Nell’anniversario delle Quattro giornate di Napoli – episodio di vera e propria insurrezione popolare che, consumatasi tra il 27 e il 30 settembre 1943, condusse il popolo napoletano a liberarsi autonomamente, prima dell’arrivo degli Alleati, dall’occupazione nazifascista – il nostro pensiero non può non andare al protagonismo dei femminielli più volte raccontato da Antonio Amoretti, presidente provinciale dell’Anpi.
Se è vero che Napoli fu la prima tra le grandi città europee a insorgere contro il giogo nazifascista, il merito fu anche dei femminielli che vivevano nel ventre popolare della città e che sono state persone eroiche troppe volte dimenticate dalla storia ufficiale.
D’altronde, i femminielli hanno avuto un ruolo centrale nella magmatica composizione della comunità Lgbti napoletana e hanno attratto l’attenzione di studiosi, scrittori e antropologi.

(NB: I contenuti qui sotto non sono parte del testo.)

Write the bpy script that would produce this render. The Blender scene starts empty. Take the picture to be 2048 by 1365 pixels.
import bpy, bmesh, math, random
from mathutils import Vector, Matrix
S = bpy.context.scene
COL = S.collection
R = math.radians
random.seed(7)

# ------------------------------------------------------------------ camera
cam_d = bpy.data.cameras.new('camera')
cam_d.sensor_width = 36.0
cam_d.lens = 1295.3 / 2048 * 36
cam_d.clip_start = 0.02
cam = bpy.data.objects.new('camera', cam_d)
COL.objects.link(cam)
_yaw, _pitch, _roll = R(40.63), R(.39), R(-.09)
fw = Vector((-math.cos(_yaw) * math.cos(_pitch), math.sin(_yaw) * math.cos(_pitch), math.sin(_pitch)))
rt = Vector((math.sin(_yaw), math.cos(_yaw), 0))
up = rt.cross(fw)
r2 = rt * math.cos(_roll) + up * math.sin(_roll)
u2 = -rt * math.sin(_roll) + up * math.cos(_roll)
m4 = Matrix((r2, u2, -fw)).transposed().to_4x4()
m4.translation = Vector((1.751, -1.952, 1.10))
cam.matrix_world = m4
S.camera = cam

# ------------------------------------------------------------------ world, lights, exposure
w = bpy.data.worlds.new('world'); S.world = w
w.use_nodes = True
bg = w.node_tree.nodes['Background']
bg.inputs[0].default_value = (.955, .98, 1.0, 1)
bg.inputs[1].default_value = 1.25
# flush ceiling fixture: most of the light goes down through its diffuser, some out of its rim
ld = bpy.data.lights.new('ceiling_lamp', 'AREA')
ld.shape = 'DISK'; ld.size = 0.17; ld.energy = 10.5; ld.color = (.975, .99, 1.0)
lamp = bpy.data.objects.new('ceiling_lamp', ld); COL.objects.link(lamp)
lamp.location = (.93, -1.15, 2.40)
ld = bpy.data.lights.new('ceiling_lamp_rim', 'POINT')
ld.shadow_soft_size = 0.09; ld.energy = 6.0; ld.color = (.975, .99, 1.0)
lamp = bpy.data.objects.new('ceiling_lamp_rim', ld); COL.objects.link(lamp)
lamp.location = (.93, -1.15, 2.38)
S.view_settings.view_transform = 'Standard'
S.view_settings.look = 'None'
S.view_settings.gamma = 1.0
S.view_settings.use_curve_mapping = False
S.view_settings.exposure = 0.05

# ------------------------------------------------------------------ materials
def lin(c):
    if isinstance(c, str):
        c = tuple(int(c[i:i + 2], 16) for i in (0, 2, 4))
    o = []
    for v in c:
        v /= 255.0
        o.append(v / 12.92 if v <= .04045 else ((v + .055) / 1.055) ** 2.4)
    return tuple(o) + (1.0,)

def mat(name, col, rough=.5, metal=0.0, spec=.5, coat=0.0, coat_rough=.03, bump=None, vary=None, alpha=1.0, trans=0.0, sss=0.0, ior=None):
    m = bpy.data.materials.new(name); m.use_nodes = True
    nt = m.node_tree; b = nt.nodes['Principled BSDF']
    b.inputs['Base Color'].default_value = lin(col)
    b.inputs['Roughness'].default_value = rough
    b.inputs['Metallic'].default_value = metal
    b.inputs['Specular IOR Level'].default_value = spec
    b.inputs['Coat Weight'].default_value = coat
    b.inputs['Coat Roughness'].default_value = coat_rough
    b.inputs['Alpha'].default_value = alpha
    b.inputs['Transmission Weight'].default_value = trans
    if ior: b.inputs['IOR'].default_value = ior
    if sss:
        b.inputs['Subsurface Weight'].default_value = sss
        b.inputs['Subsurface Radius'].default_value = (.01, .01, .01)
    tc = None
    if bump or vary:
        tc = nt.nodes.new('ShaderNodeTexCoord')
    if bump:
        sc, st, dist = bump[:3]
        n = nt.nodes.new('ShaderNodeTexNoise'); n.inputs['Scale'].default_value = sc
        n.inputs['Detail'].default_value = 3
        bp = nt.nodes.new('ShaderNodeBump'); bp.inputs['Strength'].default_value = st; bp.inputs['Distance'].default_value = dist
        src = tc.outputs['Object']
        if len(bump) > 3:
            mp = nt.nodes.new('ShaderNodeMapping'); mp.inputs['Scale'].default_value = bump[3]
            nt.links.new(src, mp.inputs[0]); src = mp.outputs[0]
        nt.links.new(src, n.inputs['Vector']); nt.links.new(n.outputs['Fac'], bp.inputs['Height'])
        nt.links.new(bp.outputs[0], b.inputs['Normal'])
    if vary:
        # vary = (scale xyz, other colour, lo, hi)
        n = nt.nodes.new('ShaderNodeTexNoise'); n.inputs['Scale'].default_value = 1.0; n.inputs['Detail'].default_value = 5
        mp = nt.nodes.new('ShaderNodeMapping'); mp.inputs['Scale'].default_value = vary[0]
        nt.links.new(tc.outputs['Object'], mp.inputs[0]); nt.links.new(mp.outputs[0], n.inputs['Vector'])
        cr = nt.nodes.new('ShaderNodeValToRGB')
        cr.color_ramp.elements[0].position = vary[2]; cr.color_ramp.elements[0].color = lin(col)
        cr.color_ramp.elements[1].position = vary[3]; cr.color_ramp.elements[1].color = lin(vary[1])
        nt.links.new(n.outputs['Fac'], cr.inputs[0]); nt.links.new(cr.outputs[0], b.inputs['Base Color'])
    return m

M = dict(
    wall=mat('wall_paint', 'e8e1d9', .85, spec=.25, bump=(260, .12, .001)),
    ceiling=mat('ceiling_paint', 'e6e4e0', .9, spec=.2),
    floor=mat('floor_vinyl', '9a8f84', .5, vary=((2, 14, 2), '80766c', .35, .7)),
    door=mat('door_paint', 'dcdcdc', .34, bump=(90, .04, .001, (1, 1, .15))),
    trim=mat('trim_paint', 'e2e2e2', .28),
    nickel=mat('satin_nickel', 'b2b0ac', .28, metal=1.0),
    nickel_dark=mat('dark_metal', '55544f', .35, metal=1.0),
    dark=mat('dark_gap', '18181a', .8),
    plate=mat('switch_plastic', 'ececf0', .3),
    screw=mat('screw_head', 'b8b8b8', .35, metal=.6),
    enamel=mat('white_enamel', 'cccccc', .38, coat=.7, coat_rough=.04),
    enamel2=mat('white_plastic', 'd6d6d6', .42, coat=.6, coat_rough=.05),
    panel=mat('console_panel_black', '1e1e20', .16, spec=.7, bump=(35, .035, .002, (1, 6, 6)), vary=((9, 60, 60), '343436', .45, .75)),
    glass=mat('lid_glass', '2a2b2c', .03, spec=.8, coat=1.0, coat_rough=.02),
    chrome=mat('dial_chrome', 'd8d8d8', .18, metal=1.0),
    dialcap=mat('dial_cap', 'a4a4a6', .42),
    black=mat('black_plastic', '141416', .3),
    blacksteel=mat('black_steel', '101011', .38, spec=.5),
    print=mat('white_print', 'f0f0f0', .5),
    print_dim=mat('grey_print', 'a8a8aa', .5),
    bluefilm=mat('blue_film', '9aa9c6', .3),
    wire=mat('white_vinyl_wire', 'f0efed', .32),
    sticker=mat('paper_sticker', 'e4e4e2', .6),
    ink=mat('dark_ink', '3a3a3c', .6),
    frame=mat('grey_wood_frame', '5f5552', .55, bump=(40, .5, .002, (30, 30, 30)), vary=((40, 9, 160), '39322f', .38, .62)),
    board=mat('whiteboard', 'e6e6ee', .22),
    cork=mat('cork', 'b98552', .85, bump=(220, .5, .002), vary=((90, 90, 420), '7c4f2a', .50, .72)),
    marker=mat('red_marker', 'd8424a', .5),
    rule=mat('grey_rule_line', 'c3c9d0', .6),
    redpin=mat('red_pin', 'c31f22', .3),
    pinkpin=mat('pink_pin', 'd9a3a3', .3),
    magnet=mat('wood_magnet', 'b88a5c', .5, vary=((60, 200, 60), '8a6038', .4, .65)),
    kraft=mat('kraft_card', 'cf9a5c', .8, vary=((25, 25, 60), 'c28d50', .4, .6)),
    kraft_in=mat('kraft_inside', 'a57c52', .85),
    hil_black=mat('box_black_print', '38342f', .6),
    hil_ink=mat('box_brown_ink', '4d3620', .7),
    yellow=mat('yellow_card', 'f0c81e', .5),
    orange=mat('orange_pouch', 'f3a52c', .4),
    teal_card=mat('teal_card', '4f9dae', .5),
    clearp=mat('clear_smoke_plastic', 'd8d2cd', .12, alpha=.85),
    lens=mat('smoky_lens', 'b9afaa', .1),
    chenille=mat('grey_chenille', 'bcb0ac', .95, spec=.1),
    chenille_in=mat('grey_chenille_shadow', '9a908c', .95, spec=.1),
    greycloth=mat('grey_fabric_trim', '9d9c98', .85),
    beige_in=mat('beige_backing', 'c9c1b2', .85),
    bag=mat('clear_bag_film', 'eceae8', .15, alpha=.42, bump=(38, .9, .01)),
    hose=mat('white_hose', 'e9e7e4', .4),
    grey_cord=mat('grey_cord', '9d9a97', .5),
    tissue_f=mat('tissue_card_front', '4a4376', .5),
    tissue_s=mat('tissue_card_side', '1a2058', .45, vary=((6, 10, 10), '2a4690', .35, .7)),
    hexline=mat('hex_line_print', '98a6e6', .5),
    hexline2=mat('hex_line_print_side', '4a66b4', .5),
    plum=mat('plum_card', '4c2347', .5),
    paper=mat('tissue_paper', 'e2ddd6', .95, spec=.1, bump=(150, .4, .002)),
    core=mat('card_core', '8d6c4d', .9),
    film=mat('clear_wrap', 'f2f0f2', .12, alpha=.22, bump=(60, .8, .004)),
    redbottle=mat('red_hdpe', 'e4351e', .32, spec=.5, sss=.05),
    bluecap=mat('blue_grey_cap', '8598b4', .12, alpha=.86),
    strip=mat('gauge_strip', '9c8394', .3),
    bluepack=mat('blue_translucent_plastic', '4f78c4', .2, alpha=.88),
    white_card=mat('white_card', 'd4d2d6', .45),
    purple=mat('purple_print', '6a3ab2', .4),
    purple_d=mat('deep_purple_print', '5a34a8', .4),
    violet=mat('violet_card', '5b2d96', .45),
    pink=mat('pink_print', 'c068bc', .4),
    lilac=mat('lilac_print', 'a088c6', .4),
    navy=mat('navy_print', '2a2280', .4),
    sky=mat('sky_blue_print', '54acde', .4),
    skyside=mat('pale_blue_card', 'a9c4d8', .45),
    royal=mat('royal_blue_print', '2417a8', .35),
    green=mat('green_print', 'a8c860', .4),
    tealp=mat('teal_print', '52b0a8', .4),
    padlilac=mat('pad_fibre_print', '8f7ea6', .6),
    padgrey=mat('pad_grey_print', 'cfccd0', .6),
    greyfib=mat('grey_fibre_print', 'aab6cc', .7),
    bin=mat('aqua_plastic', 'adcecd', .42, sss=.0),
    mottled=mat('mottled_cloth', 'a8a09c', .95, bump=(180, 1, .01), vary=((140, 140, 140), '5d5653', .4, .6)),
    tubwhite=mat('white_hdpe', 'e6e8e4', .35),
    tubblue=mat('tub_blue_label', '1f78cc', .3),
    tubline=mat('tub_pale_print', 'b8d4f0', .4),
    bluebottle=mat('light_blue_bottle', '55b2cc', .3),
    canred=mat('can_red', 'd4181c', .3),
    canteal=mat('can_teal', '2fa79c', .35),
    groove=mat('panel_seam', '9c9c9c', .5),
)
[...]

Con il termine femminiello, è opportuno ricordarlo, si suole indicare uomini che vivono e sentono da donna. Sarebbe riduttivo definirli travestiti e, anche se possono essere ricondotti nell’alveo del transgenderismo, i femminielli napoletani, di cui oggi restano poche eredi, sono visibilmente distanti dal profilo contemporaneo globalizzato e metropolizzato delle persone transgender.